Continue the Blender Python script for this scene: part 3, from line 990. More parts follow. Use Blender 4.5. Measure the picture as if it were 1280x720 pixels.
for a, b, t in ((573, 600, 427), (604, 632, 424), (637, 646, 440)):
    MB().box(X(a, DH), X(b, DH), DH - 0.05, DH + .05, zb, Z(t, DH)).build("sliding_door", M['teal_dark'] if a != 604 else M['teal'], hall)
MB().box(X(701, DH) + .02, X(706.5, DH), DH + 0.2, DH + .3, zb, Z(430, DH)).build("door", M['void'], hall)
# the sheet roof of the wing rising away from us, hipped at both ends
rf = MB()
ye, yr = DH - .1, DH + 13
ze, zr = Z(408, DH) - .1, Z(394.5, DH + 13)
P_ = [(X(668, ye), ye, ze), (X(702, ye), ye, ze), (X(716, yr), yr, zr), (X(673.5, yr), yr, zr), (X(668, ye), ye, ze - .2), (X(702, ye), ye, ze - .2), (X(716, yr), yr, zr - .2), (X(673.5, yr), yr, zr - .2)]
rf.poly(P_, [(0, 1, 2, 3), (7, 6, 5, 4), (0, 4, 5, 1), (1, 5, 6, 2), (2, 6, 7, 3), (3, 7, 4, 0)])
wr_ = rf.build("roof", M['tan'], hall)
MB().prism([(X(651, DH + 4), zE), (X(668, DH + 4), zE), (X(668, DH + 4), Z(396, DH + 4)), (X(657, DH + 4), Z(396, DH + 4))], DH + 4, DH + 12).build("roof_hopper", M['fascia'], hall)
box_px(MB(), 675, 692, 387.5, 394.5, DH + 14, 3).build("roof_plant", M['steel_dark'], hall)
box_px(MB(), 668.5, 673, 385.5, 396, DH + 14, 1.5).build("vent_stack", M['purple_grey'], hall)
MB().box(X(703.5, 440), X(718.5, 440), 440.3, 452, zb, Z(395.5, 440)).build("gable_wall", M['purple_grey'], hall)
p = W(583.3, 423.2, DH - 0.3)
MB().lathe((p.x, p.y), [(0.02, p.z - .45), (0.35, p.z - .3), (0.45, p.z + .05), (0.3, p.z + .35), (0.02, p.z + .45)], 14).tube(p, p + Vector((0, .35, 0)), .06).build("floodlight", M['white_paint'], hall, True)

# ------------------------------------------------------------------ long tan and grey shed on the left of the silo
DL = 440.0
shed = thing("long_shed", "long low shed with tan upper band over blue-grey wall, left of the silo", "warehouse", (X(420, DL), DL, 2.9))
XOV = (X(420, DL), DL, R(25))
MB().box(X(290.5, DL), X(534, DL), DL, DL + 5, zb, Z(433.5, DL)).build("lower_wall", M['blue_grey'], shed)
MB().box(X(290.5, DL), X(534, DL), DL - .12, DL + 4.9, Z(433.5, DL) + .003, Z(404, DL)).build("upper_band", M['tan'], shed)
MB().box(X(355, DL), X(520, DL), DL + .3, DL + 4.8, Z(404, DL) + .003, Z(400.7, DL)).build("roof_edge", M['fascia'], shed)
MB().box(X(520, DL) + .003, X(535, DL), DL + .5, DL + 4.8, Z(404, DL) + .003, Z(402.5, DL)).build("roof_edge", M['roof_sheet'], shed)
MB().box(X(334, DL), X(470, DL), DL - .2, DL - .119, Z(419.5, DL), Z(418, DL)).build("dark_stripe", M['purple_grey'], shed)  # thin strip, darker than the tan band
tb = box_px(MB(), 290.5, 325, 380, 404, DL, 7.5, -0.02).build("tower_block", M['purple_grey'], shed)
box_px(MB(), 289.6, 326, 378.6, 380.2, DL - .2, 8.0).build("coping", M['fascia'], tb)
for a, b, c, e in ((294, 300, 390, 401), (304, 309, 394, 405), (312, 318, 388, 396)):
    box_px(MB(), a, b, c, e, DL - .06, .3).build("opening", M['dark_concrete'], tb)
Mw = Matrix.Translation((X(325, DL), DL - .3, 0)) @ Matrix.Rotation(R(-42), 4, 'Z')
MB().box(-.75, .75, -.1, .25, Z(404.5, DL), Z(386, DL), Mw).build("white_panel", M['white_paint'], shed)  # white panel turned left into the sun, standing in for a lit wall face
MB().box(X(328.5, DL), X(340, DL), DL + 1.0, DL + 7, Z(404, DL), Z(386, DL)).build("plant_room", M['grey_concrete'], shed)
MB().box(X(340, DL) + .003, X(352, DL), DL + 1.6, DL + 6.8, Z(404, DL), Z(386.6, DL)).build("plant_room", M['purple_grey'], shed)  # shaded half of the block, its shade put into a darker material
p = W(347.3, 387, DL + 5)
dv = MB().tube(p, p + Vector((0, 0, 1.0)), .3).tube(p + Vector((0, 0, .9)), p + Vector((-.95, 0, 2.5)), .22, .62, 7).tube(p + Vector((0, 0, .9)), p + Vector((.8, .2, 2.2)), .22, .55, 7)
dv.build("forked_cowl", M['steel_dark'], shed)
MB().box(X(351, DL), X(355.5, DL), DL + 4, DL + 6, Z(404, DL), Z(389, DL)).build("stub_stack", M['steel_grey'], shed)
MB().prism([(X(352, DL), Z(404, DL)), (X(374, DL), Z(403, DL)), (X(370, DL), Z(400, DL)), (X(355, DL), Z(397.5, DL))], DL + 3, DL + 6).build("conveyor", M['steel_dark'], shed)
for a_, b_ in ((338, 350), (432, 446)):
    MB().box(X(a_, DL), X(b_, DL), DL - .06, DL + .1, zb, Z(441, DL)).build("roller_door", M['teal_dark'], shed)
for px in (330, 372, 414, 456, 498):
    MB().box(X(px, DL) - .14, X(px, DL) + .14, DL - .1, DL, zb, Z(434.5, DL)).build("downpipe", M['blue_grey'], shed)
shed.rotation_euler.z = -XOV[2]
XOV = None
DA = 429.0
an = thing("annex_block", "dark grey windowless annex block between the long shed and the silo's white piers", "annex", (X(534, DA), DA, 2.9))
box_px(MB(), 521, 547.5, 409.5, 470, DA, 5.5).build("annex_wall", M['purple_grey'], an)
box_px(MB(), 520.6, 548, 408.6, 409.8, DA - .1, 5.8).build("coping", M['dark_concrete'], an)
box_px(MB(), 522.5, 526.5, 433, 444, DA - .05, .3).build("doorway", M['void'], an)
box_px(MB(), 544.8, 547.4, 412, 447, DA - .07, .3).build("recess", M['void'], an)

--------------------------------

• _WHAT YOU HAVE TO DO_: Without changing a word, restate the whole listing.

• _WRITTEN REPLY_:
Continue the Blender Python script for this scene: part 3, from line 990. More parts follow. Use Blender 4.5. Measure the picture as if it were 1280x720 pixels.
for a, b, t in ((573, 600, 427), (604, 632, 424), (637, 646, 440)):
    MB().box(X(a, DH), X(b, DH), DH - 0.05, DH + .05, zb, Z(t, DH)).build("sliding_door", M['teal_dark'] if a != 604 else M['teal'], hall)
MB().box(X(701, DH) + .02, X(706.5, DH), DH + 0.2, DH + .3, zb, Z(430, DH)).build("door", M['void'], hall)
# the sheet roof of the wing rising away from us, hipped at both ends
rf = MB()
ye, yr = DH - .1, DH + 13
ze, zr = Z(408, DH) - .1, Z(394.5, DH + 13)
P_ = [(X(668, ye), ye, ze), (X(702, ye), ye, ze), (X(716, yr), yr, zr), (X(673.5, yr), yr, zr), (X(668, ye), ye, ze - .2), (X(702, ye), ye, ze - .2), (X(716, yr), yr, zr - .2), (X(673.5, yr), yr, zr - .2)]
rf.poly(P_, [(0, 1, 2, 3), (7, 6, 5, 4), (0, 4, 5, 1), (1, 5, 6, 2), (2, 6, 7, 3), (3, 7, 4, 0)])
wr_ = rf.build("roof", M['tan'], hall)
MB().prism([(X(651, DH + 4), zE), (X(668, DH + 4), zE), (X(668, DH + 4), Z(396, DH + 4)), (X(657, DH + 4), Z(396, DH + 4))], DH + 4, DH + 12).build("roof_hopper", M['fascia'], hall)
box_px(MB(), 675, 692, 387.5, 394.5, DH + 14, 3).build("roof_plant", M['steel_dark'], hall)
box_px(MB(), 668.5, 673, 385.5, 396, DH + 14, 1.5).build("vent_stack", M['purple_grey'], hall)
MB().box(X(703.5, 440), X(718.5, 440), 440.3, 452, zb, Z(395.5, 440)).build("gable_wall", M['purple_grey'], hall)
p = W(583.3, 423.2, DH - 0.3)
MB().lathe((p.x, p.y), [(0.02, p.z - .45), (0.35, p.z - .3), (0.45, p.z + .05), (0.3, p.z + .35), (0.02, p.z + .45)], 14).tube(p, p + Vector((0, .35, 0)), .06).build("floodlight", M['white_paint'], hall, True)

# ------------------------------------------------------------------ long tan and grey shed on the left of the silo
DL = 440.0
shed = thing("long_shed", "long low shed with tan upper band over blue-grey wall, left of the silo", "warehouse", (X(420, DL), DL, 2.9))
XOV = (X(420, DL), DL, R(25))
MB().box(X(290.5, DL), X(534, DL), DL, DL + 5, zb, Z(433.5, DL)).build("lower_wall", M['blue_grey'], shed)
MB().box(X(290.5, DL), X(534, DL), DL - .12, DL + 4.9, Z(433.5, DL) + .003, Z(404, DL)).build("upper_band", M['tan'], shed)
MB().box(X(355, DL), X(520, DL), DL + .3, DL + 4.8, Z(404, DL) + .003, Z(400.7, DL)).build("roof_edge", M['fascia'], shed)
MB().box(X(520, DL) + .003, X(535, DL), DL + .5, DL + 4.8, Z(404, DL) + .003, Z(402.5, DL)).build("roof_edge", M['roof_sheet'], shed)
MB().box(X(334, DL), X(470, DL), DL - .2, DL - .119, Z(419.5, DL), Z(418, DL)).build("dark_stripe", M['purple_grey'], shed)  # thin strip, darker than the tan band
tb = box_px(MB(), 290.5, 325, 380, 404, DL, 7.5, -0.02).build("tower_block", M['purple_grey'], shed)
box_px(MB(), 289.6, 326, 378.6, 380.2, DL - .2, 8.0).build("coping", M['fascia'], tb)
for a, b, c, e in ((294, 300, 390, 401), (304, 309, 394, 405), (312, 318, 388, 396)):
    box_px(MB(), a, b, c, e, DL - .06, .3).build("opening", M['dark_concrete'], tb)
Mw = Matrix.Translation((X(325, DL), DL - .3, 0)) @ Matrix.Rotation(R(-42), 4, 'Z')
MB().box(-.75, .75, -.1, .25, Z(404.5, DL), Z(386, DL), Mw).build("white_panel", M['white_paint'], shed)  # white panel turned left into the sun, standing in for a lit wall face
MB().box(X(328.5, DL), X(340, DL), DL + 1.0, DL + 7, Z(404, DL), Z(386, DL)).build("plant_room", M['grey_concrete'], shed)
MB().box(X(340, DL) + .003, X(352, DL), DL + 1.6, DL + 6.8, Z(404, DL), Z(386.6, DL)).build("plant_room", M['purple_grey'], shed)  # shaded half of the block, its shade put into a darker material
p = W(347.3, 387, DL + 5)
dv = MB().tube(p, p + Vector((0, 0, 1.0)), .3).tube(p + Vector((0, 0, .9)), p + Vector((-.95, 0, 2.5)), .22, .62, 7).tube(p + Vector((0, 0, .9)), p + Vector((.8, .2, 2.2)), .22, .55, 7)
dv.build("forked_cowl", M['steel_dark'], shed)
MB().box(X(351, DL), X(355.5, DL), DL + 4, DL + 6, Z(404, DL), Z(389, DL)).build("stub_stack", M['steel_grey'], shed)
MB().prism([(X(352, DL), Z(404, DL)), (X(374, DL), Z(403, DL)), (X(370, DL), Z(400, DL)), (X(355, DL), Z(397.5, DL))], DL + 3, DL + 6).build("conveyor", M['steel_dark'], shed)
for a_, b_ in ((338, 350), (432, 446)):
    MB().box(X(a_, DL), X(b_, DL), DL - .06, DL + .1, zb, Z(441, DL)).build("roller_door", M['teal_dark'], shed)
for px in (330, 372, 414, 456, 498):
    MB().box(X(px, DL) - .14, X(px, DL) + .14, DL - .1, DL, zb, Z(434.5, DL)).build("downpipe", M['blue_grey'], shed)
shed.rotation_euler.z = -XOV[2]
XOV = None
DA = 429.0
an = thing("annex_block", "dark grey windowless annex block between the long shed and the silo's white piers", "annex", (X(534, DA), DA, 2.9))
box_px(MB(), 521, 547.5, 409.5, 470, DA, 5.5).build("annex_wall", M['purple_grey'], an)
box_px(MB(), 520.6, 548, 408.6, 409.8, DA - .1, 5.8).build("coping", M['dark_concrete'], an)
box_px(MB(), 522.5, 526.5, 433, 444, DA - .05, .3).build("doorway", M['void'], an)
box_px(MB(), 544.8, 547.4, 412, 447, DA - .07, .3).build("recess", M['void'], an)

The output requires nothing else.